### Aim
Type the records out again in full, exactly.

[BEGIN Records for processing]

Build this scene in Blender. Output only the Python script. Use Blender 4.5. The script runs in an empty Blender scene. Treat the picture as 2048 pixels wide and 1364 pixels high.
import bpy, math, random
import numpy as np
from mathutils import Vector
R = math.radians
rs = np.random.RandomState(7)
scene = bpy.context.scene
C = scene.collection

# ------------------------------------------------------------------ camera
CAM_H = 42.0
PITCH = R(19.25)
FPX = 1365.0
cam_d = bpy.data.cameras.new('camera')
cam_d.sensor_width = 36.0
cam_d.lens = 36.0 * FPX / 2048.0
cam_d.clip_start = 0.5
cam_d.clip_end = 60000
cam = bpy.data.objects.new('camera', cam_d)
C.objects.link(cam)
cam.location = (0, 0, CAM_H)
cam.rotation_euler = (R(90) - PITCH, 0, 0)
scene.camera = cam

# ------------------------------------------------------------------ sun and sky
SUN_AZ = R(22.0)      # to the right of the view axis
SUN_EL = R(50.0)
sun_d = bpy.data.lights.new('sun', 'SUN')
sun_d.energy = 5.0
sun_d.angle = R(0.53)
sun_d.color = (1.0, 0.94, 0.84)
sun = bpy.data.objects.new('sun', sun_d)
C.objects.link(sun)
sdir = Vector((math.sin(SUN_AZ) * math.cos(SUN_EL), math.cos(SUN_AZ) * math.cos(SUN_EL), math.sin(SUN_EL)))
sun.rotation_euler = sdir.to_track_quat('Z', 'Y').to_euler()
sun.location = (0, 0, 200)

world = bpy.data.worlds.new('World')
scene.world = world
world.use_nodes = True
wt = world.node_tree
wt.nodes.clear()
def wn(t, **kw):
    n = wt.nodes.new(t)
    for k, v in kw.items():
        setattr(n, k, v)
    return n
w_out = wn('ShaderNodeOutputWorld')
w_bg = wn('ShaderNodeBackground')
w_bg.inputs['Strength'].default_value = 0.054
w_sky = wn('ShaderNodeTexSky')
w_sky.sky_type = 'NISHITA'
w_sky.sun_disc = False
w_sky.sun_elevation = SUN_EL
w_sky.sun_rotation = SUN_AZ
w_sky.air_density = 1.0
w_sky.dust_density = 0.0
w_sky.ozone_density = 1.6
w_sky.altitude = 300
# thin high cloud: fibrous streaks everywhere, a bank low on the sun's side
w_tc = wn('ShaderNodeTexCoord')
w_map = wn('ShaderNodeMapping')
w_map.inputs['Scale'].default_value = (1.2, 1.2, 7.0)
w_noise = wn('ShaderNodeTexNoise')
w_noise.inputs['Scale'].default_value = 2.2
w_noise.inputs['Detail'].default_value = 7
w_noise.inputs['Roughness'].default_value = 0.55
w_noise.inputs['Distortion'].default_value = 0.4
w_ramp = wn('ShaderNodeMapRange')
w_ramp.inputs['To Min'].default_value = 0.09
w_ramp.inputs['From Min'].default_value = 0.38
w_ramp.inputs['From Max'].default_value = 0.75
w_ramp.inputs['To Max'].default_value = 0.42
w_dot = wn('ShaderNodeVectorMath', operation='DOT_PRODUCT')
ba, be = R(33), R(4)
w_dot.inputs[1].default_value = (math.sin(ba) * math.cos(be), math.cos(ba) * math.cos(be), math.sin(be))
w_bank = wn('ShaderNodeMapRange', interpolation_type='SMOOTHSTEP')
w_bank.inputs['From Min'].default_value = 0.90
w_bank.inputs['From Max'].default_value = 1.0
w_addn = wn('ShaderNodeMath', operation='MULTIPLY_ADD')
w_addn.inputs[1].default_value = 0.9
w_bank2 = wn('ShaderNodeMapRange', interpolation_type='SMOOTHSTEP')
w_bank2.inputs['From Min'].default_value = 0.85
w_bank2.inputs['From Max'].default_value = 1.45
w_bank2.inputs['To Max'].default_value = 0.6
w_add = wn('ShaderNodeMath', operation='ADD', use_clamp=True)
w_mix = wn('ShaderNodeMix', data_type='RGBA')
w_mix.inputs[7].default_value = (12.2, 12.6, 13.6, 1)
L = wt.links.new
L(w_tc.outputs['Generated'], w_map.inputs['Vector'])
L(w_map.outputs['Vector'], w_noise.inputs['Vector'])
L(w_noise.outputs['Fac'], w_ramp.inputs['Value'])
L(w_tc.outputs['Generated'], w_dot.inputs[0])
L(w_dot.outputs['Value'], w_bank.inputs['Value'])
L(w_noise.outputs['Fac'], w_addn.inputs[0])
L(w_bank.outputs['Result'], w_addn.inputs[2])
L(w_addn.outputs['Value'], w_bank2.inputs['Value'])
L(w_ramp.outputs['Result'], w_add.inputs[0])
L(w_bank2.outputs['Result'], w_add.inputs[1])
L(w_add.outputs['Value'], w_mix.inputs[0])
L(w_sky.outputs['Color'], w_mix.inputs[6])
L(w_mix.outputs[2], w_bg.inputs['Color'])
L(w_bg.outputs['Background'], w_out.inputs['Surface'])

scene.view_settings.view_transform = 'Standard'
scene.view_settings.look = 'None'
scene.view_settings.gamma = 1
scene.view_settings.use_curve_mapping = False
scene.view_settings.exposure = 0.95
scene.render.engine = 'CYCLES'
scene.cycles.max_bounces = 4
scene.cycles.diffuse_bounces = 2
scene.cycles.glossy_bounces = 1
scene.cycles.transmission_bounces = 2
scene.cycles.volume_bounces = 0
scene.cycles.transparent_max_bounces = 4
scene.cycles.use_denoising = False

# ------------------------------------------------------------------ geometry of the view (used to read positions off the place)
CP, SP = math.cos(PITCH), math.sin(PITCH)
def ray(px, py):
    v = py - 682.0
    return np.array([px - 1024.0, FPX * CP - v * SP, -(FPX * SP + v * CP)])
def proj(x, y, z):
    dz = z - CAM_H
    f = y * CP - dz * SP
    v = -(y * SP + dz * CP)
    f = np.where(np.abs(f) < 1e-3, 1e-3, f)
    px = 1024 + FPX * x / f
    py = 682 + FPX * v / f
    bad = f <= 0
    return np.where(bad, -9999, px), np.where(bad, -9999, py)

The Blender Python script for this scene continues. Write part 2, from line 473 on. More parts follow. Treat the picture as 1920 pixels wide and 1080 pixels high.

[END Records for processing]

### Answer
Build this scene in Blender. Output only the Python script. Use Blender 4.5. The script runs in an empty Blender scene. Treat the picture as 2048 pixels wide and 1364 pixels high.
import bpy, math, random
import numpy as np
from mathutils import Vector
R = math.radians
rs = np.random.RandomState(7)
scene = bpy.context.scene
C = scene.collection

# ------------------------------------------------------------------ camera
CAM_H = 42.0
PITCH = R(19.25)
FPX = 1365.0
cam_d = bpy.data.cameras.new('camera')
cam_d.sensor_width = 36.0
cam_d.lens = 36.0 * FPX / 2048.0
cam_d.clip_start = 0.5
cam_d.clip_end = 60000
cam = bpy.data.objects.new('camera', cam_d)
C.objects.link(cam)
cam.location = (0, 0, CAM_H)
cam.rotation_euler = (R(90) - PITCH, 0, 0)
scene.camera = cam

# ------------------------------------------------------------------ sun and sky
SUN_AZ = R(22.0)      # to the right of the view axis
SUN_EL = R(50.0)
sun_d = bpy.data.lights.new('sun', 'SUN')
sun_d.energy = 5.0
sun_d.angle = R(0.53)
sun_d.color = (1.0, 0.94, 0.84)
sun = bpy.data.objects.new('sun', sun_d)
C.objects.link(sun)
sdir = Vector((math.sin(SUN_AZ) * math.cos(SUN_EL), math.cos(SUN_AZ) * math.cos(SUN_EL), math.sin(SUN_EL)))
sun.rotation_euler = sdir.to_track_quat('Z', 'Y').to_euler()
sun.location = (0, 0, 200)

world = bpy.data.worlds.new('World')
scene.world = world
world.use_nodes = True
wt = world.node_tree
wt.nodes.clear()
def wn(t, **kw):
    n = wt.nodes.new(t)
    for k, v in kw.items():
        setattr(n, k, v)
    return n
w_out = wn('ShaderNodeOutputWorld')
w_bg = wn('ShaderNodeBackground')
w_bg.inputs['Strength'].default_value = 0.054
w_sky = wn('ShaderNodeTexSky')
w_sky.sky_type = 'NISHITA'
w_sky.sun_disc = False
w_sky.sun_elevation = SUN_EL
w_sky.sun_rotation = SUN_AZ
w_sky.air_density = 1.0
w_sky.dust_density = 0.0
w_sky.ozone_density = 1.6
w_sky.altitude = 300
# thin high cloud: fibrous streaks everywhere, a bank low on the sun's side
w_tc = wn('ShaderNodeTexCoord')
w_map = wn('ShaderNodeMapping')
w_map.inputs['Scale'].default_value = (1.2, 1.2, 7.0)
w_noise = wn('ShaderNodeTexNoise')
w_noise.inputs['Scale'].default_value = 2.2
w_noise.inputs['Detail'].default_value = 7
w_noise.inputs['Roughness'].default_value = 0.55
w_noise.inputs['Distortion'].default_value = 0.4
w_ramp = wn('ShaderNodeMapRange')
w_ramp.inputs['To Min'].default_value = 0.09
w_ramp.inputs['From Min'].default_value = 0.38
w_ramp.inputs['From Max'].default_value = 0.75
w_ramp.inputs['To Max'].default_value = 0.42
w_dot = wn('ShaderNodeVectorMath', operation='DOT_PRODUCT')
ba, be = R(33), R(4)
w_dot.inputs[1].default_value = (math.sin(ba) * math.cos(be), math.cos(ba) * math.cos(be), math.sin(be))
w_bank = wn('ShaderNodeMapRange', interpolation_type='SMOOTHSTEP')
w_bank.inputs['From Min'].default_value = 0.90
w_bank.inputs['From Max'].default_value = 1.0
w_addn = wn('ShaderNodeMath', operation='MULTIPLY_ADD')
w_addn.inputs[1].default_value = 0.9
w_bank2 = wn('ShaderNodeMapRange', interpolation_type='SMOOTHSTEP')
w_bank2.inputs['From Min'].default_value = 0.85
w_bank2.inputs['From Max'].default_value = 1.45
w_bank2.inputs['To Max'].default_value = 0.6
w_add = wn('ShaderNodeMath', operation='ADD', use_clamp=True)
w_mix = wn('ShaderNodeMix', data_type='RGBA')
w_mix.inputs[7].default_value = (12.2, 12.6, 13.6, 1)
L = wt.links.new
L(w_tc.outputs['Generated'], w_map.inputs['Vector'])
L(w_map.outputs['Vector'], w_noise.inputs['Vector'])
L(w_noise.outputs['Fac'], w_ramp.inputs['Value'])
L(w_tc.outputs['Generated'], w_dot.inputs[0])
L(w_dot.outputs['Value'], w_bank.inputs['Value'])
L(w_noise.outputs['Fac'], w_addn.inputs[0])
L(w_bank.outputs['Result'], w_addn.inputs[2])
L(w_addn.outputs['Value'], w_bank2.inputs['Value'])
L(w_ramp.outputs['Result'], w_add.inputs[0])
L(w_bank2.outputs['Result'], w_add.inputs[1])
L(w_add.outputs['Value'], w_mix.inputs[0])
L(w_sky.outputs['Color'], w_mix.inputs[6])
L(w_mix.outputs[2], w_bg.inputs['Color'])
L(w_bg.outputs['Background'], w_out.inputs['Surface'])

scene.view_settings.view_transform = 'Standard'
scene.view_settings.look = 'None'
scene.view_settings.gamma = 1
scene.view_settings.use_curve_mapping = False
scene.view_settings.exposure = 0.95
scene.render.engine = 'CYCLES'
scene.cycles.max_bounces = 4
scene.cycles.diffuse_bounces = 2
scene.cycles.glossy_bounces = 1
scene.cycles.transmission_bounces = 2
scene.cycles.volume_bounces = 0
scene.cycles.transparent_max_bounces = 4
scene.cycles.use_denoising = False

# ------------------------------------------------------------------ geometry of the view (used to read positions off the place)
CP, SP = math.cos(PITCH), math.sin(PITCH)
def ray(px, py):
    v = py - 682.0
    return np.array([px - 1024.0, FPX * CP - v * SP, -(FPX * SP + v * CP)])
def proj(x, y, z):
    dz = z - CAM_H
    f = y * CP - dz * SP
    v = -(y * SP + dz * CP)
    f = np.where(np.abs(f) < 1e-3, 1e-3, f)
    px = 1024 + FPX * x / f
    py = 682 + FPX * v / f
    bad = f <= 0
    return np.where(bad, -9999, px), np.where(bad, -9999, py)

The Blender Python script for this scene continues. Write part 2, from line 473 on. More parts follow. Treat the picture as 1920 pixels wide and 1080 pixels high.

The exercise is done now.